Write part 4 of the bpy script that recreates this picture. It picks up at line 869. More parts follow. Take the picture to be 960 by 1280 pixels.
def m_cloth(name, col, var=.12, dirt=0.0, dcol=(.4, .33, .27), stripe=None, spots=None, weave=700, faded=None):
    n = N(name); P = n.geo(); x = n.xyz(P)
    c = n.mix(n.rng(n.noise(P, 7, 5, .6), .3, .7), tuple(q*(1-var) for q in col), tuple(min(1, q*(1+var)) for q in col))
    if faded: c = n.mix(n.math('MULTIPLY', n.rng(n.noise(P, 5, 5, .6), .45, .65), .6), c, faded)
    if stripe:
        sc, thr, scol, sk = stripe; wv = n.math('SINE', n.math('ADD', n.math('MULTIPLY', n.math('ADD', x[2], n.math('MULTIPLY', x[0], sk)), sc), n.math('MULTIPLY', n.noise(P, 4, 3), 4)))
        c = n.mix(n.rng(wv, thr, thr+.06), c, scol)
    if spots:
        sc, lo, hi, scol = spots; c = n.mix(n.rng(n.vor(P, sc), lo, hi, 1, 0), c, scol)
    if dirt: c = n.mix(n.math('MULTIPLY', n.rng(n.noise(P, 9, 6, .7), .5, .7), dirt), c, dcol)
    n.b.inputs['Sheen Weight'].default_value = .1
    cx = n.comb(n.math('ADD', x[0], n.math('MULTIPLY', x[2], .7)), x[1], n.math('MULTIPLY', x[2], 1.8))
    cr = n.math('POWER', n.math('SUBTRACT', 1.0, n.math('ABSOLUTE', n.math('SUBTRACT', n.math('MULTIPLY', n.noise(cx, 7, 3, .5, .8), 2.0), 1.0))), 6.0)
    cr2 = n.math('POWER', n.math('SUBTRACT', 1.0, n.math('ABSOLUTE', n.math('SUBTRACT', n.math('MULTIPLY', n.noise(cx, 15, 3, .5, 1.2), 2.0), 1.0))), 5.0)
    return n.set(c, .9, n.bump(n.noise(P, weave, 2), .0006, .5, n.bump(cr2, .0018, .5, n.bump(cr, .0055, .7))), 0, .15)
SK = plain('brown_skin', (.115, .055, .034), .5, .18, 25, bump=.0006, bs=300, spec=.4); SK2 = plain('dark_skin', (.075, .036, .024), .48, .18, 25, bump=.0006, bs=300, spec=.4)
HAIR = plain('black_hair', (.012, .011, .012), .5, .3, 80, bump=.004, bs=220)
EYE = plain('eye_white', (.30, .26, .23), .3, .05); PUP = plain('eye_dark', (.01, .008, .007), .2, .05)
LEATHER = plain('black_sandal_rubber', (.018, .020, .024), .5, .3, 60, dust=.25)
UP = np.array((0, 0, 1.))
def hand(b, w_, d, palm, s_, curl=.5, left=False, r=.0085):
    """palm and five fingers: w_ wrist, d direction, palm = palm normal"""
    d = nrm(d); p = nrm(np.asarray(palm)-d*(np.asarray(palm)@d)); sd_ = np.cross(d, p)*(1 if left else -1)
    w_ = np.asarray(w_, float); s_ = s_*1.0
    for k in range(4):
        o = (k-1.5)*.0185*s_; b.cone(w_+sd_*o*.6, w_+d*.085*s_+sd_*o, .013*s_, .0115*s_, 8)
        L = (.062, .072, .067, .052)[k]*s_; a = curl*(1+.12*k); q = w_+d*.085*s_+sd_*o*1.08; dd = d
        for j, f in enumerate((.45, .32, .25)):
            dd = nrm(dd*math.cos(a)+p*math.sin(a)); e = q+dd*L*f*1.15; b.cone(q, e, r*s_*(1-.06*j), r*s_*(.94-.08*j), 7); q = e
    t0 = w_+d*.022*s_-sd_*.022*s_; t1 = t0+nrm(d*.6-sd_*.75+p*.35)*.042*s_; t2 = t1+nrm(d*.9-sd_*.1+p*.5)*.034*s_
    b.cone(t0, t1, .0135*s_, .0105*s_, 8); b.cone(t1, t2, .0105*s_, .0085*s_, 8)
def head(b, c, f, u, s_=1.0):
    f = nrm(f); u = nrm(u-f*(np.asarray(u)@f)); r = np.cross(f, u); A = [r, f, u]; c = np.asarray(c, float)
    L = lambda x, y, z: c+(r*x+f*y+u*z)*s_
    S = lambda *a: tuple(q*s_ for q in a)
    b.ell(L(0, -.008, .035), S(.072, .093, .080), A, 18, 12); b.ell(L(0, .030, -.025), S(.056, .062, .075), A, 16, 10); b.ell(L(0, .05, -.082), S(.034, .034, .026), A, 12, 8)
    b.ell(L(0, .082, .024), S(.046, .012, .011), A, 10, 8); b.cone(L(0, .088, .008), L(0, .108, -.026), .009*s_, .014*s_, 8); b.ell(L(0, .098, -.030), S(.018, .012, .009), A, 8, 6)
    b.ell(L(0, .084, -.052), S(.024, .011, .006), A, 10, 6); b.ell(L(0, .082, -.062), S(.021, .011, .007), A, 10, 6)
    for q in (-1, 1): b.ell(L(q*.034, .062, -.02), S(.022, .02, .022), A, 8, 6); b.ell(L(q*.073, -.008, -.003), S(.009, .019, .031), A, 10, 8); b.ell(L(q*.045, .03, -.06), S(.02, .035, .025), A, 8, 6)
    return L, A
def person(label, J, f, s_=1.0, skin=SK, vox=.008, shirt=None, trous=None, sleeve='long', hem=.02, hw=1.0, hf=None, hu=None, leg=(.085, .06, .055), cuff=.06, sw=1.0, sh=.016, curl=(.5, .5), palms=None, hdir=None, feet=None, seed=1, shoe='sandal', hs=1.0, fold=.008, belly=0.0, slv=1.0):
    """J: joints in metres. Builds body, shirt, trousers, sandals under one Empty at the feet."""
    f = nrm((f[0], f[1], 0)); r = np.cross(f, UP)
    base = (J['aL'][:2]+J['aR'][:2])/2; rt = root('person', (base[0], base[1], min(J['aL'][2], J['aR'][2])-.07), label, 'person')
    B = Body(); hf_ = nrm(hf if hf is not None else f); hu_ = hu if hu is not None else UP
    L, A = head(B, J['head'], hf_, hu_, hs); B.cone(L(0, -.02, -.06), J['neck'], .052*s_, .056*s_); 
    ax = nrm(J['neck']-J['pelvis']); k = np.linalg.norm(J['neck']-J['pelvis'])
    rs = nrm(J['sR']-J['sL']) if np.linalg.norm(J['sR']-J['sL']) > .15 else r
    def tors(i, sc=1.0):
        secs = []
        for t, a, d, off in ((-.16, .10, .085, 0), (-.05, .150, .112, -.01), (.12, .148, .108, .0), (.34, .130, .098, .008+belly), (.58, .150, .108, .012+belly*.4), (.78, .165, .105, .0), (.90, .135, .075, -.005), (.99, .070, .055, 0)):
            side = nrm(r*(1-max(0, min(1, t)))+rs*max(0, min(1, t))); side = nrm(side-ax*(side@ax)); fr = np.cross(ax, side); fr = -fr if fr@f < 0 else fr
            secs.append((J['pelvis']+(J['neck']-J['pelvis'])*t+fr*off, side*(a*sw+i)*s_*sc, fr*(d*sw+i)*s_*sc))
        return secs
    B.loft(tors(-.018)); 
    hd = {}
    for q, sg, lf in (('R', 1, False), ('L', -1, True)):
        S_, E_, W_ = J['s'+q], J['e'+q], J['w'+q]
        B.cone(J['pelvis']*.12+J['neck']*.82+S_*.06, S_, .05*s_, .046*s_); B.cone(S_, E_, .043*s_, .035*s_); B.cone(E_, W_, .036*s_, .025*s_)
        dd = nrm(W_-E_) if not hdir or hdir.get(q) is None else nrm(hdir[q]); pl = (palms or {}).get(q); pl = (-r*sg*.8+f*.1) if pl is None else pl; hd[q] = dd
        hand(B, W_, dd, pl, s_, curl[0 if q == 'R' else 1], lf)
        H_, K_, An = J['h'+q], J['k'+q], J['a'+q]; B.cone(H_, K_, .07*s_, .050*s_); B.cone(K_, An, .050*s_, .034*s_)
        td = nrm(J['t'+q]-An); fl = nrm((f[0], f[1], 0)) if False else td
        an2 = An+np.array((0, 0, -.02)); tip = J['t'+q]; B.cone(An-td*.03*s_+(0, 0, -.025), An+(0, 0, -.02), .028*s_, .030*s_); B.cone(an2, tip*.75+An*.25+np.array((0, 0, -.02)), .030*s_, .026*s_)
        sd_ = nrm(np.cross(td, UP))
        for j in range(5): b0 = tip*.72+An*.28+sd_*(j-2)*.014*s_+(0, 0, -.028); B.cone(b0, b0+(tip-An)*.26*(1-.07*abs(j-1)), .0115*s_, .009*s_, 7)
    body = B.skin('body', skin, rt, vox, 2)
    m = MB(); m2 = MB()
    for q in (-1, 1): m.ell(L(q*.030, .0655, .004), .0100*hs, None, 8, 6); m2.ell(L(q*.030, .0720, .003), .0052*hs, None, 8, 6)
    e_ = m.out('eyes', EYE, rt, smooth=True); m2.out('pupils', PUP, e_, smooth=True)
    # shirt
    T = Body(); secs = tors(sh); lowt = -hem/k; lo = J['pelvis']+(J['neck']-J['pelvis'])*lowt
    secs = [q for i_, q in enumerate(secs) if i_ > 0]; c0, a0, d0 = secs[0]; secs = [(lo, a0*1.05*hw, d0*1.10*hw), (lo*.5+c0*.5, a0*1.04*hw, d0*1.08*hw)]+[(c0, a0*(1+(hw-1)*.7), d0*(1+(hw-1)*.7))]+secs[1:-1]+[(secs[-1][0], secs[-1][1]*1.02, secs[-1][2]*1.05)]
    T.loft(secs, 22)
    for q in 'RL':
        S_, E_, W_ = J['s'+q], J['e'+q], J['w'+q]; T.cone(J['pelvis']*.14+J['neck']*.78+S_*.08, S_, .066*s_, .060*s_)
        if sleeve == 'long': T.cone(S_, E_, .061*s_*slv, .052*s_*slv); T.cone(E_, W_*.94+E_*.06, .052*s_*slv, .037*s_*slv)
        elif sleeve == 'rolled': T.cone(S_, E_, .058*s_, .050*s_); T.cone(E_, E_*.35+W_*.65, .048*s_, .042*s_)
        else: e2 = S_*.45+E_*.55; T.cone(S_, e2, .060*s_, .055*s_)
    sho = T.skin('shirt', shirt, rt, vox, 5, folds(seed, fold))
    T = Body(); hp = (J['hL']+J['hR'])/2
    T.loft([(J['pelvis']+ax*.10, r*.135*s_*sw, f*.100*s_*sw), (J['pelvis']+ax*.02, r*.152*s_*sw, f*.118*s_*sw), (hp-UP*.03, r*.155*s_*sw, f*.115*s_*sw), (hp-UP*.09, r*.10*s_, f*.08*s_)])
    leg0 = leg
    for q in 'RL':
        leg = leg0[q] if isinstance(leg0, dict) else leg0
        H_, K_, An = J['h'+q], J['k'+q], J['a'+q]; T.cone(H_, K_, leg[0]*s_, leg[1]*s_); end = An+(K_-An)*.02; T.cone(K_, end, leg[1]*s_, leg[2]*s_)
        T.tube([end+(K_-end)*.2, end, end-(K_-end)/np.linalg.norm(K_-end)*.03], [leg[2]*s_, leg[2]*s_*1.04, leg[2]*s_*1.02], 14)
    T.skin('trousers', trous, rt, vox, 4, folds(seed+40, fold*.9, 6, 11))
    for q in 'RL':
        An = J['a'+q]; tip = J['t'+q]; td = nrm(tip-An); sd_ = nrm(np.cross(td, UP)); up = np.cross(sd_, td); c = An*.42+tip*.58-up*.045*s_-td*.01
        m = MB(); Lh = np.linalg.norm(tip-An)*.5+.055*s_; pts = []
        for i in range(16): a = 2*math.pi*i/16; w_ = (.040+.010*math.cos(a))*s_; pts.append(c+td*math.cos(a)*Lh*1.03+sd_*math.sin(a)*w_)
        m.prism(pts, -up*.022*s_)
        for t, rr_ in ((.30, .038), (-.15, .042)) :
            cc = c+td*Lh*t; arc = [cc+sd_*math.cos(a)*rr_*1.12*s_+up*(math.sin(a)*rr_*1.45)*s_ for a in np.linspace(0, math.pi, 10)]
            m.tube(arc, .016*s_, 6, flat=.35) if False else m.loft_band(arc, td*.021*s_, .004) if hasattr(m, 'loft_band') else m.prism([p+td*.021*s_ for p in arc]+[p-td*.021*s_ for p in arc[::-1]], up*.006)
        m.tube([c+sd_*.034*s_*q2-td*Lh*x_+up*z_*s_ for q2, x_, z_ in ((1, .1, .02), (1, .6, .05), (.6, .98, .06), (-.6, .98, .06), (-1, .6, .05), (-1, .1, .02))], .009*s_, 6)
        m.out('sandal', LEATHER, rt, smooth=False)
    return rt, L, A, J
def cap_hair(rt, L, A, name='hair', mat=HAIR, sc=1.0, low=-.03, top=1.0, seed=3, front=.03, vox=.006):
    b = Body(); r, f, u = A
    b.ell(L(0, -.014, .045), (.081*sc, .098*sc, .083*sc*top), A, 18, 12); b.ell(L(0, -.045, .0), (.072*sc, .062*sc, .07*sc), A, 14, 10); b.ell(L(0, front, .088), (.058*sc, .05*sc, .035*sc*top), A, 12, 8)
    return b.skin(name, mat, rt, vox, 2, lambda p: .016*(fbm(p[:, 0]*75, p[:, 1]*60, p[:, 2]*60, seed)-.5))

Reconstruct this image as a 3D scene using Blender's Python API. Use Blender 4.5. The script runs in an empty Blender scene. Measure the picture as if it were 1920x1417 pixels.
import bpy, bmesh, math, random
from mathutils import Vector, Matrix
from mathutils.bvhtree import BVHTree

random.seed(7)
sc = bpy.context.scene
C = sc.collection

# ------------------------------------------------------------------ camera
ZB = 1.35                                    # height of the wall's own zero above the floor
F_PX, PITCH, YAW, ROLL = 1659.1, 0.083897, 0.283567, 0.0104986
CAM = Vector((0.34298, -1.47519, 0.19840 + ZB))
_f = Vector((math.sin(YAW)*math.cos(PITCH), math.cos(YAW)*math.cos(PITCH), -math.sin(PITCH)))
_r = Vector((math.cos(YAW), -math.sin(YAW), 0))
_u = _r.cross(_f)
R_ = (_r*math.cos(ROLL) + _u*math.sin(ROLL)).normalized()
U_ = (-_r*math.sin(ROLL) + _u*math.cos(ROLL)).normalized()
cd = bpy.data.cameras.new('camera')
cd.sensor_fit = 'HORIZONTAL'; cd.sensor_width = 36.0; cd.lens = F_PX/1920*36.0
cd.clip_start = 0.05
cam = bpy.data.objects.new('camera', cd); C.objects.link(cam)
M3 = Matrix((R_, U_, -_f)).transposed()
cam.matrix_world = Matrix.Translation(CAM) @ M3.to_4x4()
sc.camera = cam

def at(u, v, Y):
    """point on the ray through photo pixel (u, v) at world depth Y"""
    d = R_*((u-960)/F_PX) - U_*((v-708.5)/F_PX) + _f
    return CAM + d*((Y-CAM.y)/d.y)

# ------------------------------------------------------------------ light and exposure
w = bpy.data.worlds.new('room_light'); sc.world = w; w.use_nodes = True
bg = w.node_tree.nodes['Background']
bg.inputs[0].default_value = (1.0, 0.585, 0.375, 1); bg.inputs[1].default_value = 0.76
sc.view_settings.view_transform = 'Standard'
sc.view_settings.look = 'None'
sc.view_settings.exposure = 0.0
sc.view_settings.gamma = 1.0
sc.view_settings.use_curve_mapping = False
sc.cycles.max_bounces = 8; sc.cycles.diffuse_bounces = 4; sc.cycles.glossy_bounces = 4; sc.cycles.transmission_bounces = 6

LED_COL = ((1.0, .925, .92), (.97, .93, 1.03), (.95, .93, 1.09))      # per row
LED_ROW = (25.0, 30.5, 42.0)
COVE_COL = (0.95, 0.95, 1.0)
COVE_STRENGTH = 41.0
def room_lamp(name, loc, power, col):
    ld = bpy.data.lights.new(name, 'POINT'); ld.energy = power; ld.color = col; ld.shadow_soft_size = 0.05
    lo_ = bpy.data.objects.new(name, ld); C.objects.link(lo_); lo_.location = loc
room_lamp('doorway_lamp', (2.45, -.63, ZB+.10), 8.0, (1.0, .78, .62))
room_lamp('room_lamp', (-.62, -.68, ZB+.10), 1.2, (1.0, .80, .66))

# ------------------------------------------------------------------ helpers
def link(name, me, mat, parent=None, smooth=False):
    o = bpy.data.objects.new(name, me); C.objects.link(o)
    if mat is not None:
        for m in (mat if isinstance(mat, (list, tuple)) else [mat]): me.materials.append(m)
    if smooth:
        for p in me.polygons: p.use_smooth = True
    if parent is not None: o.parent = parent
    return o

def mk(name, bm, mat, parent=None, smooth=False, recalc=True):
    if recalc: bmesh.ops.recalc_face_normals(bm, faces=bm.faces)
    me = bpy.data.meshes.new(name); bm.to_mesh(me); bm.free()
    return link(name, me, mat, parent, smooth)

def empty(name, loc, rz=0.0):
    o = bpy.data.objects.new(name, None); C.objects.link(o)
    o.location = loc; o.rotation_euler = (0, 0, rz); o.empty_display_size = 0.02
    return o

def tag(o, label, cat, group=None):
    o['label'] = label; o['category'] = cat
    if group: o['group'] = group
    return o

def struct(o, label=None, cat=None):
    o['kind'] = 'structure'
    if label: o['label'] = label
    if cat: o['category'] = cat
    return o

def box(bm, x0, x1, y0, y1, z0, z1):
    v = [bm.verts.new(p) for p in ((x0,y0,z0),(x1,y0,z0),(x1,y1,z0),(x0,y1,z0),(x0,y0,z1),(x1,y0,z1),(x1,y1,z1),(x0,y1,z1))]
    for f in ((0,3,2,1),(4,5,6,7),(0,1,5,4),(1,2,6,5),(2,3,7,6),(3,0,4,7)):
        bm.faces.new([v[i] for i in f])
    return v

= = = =

WRITTEN REQUEST
Using the entries above, give again exactly the lines from the line holding "Reconstruct this image" through the line holding "return CAM + d*((Y-CAM.y)/d.y)". Include both end lines and nothing else.

RESPONSE BELOW
Reconstruct this image as a 3D scene using Blender's Python API. Use Blender 4.5. The script runs in an empty Blender scene. Measure the picture as if it were 1920x1417 pixels.
import bpy, bmesh, math, random
from mathutils import Vector, Matrix
from mathutils.bvhtree import BVHTree

random.seed(7)
sc = bpy.context.scene
C = sc.collection

# ------------------------------------------------------------------ camera
ZB = 1.35                                    # height of the wall's own zero above the floor
F_PX, PITCH, YAW, ROLL = 1659.1, 0.083897, 0.283567, 0.0104986
CAM = Vector((0.34298, -1.47519, 0.19840 + ZB))
_f = Vector((math.sin(YAW)*math.cos(PITCH), math.cos(YAW)*math.cos(PITCH), -math.sin(PITCH)))
_r = Vector((math.cos(YAW), -math.sin(YAW), 0))
_u = _r.cross(_f)
R_ = (_r*math.cos(ROLL) + _u*math.sin(ROLL)).normalized()
U_ = (-_r*math.sin(ROLL) + _u*math.cos(ROLL)).normalized()
cd = bpy.data.cameras.new('camera')
cd.sensor_fit = 'HORIZONTAL'; cd.sensor_width = 36.0; cd.lens = F_PX/1920*36.0
cd.clip_start = 0.05
cam = bpy.data.objects.new('camera', cd); C.objects.link(cam)
M3 = Matrix((R_, U_, -_f)).transposed()
cam.matrix_world = Matrix.Translation(CAM) @ M3.to_4x4()
sc.camera = cam

def at(u, v, Y):
    """point on the ray through photo pixel (u, v) at world depth Y"""
    d = R_*((u-960)/F_PX) - U_*((v-708.5)/F_PX) + _f
    return CAM + d*((Y-CAM.y)/d.y)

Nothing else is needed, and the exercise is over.